A couple of years had passed when I first noticed changes, new colors sprinkled among the blanket of green. Henry David Thoreau was the first to coin a term for what was unfolding— natural succession. Thoreau recorded a predictable progression of plants he saw appearing in fallow fields around his Concord home. Broad-leaf plants came first, then brambles and deciduous thickets. Ultimately, if left untended long enough, succession will produce New England’s climax community, a temperate forest.

My backyard succession brought squadrons of goldenrod, milkweed, evening primrose, St. John’s wort, buttercup, stitchwort—something new every season. This was happening about the time meadows were a popular topic in gardening circles. RIWPS was passing out “No Mow” stickers at the spring flower show and offering “meadows in a flat” at plant sales. The meadow bubble eventually burst, but I kept my meadow and have also stewarded large conservation grasslands. Both experiences provided reality checks for what can work in a grassland, and what does not.

Most people would not get a meadow gift-wrapped as I did, but must either abandon weekly mowing of a lawn, or start from scratch and plant a seed mix. Yes, one can simply stop mowing an area of lawn and voila! a meadow is born. Turf grasses are like forage grasses, cool-season species that, if left uncut, will grow vigorously in the spring and into early summer. They can grow to about three feet, flower in May, and go to seed in June.

A pure, cool-season grass meadow can certainly be visually appealing with its changing hues and textures in varying light, wind, and moisture conditions. But it does run out of gas in summer, turn brown, and go dormant. The meadow then begins to look scraggly—the perfect time for mowing. The vegetative structure is light and dry, so a garden tractor is adequate for mowing at a slow speed with the mower deck at maximum height. Extra reverse-direction mowing will produce a light, straw-like fluff that disappears after a couple weeks. The cut field will green up later and grow to about a foot high, but without re-flowering. An additional mowing in early spring, as the grass begins to grow, is useful for weed control as it exposes encroaching woodies and invasive plants that typically emerge early.

An alternative to the lawn-to-meadow conversion is the complete do-over: plowing up the sod, preparing the soil, and planting a meadow seed mix. This method permits one to choose actual meadow grass species and to mix in flower seed at the outset, but it is an arduous task . Methodical soil preparation to kill weed roots and seeds in the soil bank is very important. Done properly, with a seed mix specifically chosen for our bioregion, it can produce spectacular results—for a year or two. But alas, succession inevitably begins to change the meadow.

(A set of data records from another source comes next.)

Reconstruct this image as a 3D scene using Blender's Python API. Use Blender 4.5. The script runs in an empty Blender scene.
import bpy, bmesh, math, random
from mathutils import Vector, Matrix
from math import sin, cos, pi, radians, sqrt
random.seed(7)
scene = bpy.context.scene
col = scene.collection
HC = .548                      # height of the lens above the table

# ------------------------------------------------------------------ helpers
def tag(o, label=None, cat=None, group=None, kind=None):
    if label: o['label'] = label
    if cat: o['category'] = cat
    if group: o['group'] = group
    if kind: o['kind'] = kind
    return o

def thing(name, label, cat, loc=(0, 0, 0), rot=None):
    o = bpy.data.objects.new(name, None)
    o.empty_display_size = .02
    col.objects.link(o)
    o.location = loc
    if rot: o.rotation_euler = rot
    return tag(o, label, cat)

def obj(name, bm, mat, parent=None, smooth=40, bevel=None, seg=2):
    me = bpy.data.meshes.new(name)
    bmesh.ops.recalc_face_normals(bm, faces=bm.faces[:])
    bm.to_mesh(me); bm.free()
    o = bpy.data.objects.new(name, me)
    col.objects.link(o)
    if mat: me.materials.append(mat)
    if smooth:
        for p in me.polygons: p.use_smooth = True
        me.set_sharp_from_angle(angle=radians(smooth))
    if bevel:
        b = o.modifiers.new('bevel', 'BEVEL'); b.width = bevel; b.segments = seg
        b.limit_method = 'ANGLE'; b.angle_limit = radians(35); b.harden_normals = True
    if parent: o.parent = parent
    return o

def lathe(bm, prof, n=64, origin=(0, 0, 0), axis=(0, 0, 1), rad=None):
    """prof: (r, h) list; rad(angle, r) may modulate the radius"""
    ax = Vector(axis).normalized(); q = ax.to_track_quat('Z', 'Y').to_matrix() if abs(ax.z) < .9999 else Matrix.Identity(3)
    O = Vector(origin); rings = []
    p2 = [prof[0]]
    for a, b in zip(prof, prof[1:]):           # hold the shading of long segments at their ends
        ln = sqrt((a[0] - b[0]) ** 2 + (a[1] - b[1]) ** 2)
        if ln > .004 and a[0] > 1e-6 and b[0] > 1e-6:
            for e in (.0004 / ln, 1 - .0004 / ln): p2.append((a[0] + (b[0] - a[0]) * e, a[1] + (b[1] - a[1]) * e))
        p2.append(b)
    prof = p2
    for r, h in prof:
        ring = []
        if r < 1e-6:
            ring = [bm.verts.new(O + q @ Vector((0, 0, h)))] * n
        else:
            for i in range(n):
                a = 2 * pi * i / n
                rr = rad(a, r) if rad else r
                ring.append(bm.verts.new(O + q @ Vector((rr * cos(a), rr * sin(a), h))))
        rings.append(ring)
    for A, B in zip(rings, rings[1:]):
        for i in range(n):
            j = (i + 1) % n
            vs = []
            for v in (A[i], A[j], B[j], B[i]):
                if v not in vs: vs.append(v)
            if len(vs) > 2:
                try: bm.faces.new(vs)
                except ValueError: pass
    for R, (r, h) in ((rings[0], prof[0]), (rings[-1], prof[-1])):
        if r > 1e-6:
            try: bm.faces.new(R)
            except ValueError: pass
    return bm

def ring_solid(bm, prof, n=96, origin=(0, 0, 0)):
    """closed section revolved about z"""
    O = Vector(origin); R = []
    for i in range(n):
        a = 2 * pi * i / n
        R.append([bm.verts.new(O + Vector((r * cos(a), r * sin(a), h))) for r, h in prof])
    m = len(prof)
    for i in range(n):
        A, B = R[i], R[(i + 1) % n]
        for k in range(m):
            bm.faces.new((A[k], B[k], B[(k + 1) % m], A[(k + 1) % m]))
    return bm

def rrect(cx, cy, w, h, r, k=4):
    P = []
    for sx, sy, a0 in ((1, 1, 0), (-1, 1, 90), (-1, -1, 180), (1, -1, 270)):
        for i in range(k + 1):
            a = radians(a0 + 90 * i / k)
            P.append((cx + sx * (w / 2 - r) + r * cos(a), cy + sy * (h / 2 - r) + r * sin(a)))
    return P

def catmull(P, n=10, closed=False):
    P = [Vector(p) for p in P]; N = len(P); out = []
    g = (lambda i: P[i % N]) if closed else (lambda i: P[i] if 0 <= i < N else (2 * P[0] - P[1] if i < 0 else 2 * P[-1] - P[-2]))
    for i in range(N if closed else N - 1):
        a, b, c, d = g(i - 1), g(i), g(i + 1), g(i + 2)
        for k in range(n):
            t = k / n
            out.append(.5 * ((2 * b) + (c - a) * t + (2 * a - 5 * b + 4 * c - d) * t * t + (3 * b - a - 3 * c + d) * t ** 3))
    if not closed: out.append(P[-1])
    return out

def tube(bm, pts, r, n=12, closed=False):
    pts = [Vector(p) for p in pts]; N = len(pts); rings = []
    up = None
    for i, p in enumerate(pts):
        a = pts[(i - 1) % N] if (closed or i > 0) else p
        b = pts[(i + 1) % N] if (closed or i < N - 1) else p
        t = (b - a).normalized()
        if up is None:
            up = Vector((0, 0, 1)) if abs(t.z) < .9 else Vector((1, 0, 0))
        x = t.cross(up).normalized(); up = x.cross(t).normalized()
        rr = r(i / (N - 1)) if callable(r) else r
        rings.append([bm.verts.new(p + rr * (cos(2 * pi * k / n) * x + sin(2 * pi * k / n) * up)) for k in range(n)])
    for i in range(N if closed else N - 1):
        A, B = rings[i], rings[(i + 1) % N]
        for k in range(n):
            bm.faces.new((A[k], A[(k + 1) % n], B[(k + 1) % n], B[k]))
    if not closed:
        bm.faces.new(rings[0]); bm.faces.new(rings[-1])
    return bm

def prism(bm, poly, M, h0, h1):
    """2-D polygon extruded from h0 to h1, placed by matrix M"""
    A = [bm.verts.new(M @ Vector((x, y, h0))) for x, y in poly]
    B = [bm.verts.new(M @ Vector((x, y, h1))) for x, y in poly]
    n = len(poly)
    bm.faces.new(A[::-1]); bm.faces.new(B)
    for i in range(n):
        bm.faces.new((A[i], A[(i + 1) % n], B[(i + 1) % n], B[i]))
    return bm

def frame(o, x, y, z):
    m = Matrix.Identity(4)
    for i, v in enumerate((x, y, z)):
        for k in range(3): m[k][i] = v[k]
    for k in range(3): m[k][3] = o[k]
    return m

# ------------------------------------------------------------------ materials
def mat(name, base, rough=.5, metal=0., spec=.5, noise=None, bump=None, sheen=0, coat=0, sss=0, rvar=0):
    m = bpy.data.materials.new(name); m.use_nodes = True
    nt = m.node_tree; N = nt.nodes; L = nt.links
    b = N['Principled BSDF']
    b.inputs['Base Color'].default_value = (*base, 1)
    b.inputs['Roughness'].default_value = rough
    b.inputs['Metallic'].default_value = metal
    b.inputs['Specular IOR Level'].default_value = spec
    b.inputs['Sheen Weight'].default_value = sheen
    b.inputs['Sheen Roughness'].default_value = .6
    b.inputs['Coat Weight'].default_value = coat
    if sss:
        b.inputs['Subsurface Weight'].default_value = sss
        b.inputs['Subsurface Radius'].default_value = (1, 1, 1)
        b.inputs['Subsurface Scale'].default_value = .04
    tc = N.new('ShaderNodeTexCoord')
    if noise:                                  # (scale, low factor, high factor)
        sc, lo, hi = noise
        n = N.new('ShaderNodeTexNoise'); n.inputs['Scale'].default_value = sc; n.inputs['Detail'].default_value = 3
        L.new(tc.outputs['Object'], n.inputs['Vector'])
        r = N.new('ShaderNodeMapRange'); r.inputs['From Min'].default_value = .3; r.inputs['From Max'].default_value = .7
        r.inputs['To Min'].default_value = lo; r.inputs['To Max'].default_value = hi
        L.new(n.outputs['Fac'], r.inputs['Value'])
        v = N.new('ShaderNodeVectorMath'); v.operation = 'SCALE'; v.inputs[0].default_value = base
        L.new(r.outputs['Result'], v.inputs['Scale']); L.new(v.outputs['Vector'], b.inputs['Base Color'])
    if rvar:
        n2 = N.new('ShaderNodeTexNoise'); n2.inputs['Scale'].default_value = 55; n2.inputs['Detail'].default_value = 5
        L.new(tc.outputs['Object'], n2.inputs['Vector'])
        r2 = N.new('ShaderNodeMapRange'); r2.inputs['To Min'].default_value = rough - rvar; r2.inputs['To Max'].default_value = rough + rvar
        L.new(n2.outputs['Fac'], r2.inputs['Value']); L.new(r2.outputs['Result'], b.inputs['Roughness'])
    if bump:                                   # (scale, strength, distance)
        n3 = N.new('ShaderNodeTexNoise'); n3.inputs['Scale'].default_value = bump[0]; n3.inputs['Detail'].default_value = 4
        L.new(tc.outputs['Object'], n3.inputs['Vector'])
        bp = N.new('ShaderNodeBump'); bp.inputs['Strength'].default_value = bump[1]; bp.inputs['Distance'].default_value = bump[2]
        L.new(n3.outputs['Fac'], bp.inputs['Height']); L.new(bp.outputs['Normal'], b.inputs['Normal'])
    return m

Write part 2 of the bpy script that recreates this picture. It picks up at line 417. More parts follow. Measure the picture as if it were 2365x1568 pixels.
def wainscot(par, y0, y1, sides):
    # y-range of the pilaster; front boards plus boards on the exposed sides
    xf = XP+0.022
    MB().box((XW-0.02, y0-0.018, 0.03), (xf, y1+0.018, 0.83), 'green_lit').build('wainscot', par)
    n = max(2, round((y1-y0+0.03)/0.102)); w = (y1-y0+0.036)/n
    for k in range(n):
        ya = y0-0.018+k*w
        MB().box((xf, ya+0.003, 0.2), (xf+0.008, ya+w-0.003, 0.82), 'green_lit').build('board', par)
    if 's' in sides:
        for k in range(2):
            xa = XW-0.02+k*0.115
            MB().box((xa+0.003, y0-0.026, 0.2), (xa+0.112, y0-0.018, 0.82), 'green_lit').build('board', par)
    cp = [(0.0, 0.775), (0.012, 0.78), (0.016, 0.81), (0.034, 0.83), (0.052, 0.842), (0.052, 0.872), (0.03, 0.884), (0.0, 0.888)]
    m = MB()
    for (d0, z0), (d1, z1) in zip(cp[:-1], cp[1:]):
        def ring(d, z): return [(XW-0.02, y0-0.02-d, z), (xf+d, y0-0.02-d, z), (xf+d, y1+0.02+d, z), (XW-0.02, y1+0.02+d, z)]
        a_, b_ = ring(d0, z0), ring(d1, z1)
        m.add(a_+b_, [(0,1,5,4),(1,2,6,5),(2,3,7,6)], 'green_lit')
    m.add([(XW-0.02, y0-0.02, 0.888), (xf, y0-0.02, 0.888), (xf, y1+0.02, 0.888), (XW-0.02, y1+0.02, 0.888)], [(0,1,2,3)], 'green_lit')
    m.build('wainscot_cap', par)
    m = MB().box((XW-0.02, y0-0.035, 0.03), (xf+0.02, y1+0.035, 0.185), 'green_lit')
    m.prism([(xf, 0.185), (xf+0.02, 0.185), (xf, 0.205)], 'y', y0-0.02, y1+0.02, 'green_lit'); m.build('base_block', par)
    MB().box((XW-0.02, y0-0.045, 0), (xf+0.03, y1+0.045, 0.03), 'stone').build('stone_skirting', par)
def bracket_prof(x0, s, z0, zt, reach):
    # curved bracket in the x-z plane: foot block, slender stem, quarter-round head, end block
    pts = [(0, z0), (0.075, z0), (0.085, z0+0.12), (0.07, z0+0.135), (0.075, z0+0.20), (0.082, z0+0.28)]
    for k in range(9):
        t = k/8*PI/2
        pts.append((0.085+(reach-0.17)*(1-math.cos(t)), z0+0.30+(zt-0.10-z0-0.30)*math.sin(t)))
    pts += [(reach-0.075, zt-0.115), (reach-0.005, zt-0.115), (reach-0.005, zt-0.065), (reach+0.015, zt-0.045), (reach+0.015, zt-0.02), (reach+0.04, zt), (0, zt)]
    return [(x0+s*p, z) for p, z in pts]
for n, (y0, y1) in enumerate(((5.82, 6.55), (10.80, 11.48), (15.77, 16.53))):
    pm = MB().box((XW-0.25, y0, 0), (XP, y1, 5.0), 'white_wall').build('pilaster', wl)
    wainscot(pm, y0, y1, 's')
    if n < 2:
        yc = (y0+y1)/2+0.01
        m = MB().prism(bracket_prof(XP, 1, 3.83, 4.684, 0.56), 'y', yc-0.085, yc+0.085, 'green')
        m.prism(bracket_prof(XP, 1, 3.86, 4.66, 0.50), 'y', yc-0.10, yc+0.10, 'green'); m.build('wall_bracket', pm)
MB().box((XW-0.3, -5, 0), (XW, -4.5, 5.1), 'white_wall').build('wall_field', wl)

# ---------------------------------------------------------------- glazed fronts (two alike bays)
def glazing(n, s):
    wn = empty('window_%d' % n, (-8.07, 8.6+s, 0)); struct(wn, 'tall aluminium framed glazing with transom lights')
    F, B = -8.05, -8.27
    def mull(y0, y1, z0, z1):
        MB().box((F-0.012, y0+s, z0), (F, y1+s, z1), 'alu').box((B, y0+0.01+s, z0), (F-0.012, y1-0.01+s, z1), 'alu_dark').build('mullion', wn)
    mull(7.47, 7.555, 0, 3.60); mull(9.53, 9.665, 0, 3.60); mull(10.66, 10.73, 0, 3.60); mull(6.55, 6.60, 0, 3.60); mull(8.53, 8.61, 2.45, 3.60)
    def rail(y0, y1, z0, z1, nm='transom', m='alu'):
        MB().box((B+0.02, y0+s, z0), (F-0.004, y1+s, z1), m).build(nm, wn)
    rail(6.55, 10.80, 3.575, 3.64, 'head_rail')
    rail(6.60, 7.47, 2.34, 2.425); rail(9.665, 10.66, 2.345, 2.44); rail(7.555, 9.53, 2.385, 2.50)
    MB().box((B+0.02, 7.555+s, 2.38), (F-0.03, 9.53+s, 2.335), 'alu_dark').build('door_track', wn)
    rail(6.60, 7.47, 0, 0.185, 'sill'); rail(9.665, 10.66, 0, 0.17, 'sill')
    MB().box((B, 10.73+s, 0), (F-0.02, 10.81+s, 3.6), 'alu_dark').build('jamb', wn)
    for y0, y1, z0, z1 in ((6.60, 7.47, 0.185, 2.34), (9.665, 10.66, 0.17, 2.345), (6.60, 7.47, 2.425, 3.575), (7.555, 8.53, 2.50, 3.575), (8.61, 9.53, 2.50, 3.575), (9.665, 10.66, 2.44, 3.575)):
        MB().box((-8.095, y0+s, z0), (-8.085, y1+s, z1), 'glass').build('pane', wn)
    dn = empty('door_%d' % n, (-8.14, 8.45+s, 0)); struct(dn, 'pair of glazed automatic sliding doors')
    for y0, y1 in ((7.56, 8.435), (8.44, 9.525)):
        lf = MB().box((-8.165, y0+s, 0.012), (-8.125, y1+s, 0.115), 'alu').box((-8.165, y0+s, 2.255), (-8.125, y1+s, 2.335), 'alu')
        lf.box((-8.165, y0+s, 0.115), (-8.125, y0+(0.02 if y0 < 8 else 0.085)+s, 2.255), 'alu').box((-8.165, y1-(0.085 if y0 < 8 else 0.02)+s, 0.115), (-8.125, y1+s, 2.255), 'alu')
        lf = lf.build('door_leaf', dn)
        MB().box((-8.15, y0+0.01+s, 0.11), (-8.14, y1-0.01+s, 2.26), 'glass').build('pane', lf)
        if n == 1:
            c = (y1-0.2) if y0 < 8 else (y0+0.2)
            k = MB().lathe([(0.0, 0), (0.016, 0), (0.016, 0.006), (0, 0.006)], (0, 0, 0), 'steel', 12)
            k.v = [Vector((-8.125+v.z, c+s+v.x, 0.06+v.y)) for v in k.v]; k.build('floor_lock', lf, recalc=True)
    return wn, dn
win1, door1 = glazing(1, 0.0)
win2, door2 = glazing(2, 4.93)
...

Some volunteer plants are desirable, such as goldenrod and milkweed,as they colonize into attractive patches. (Dare I say two-foot high dandelions will add bright yellows?) Others are not desirable, like common tansy and knapweed, both aggressive aliens that outcompete natives and reduce diversity. The key is early identification of the undesirables, and early removal.This is a rigorous process, but it doesn’t necessarily mean “forget it,” as in don’t even think of trying. Long-term success is possible with diligent soil preparation and a good seed mix from reputable sources. Then, expect dynamic changes. Better yet, celebrate them! I planted an area with a seed mix twenty years ago, and it was great fun watching the successes, failures, and surprises as the planted patch blended into the surrounding area with its own unique character.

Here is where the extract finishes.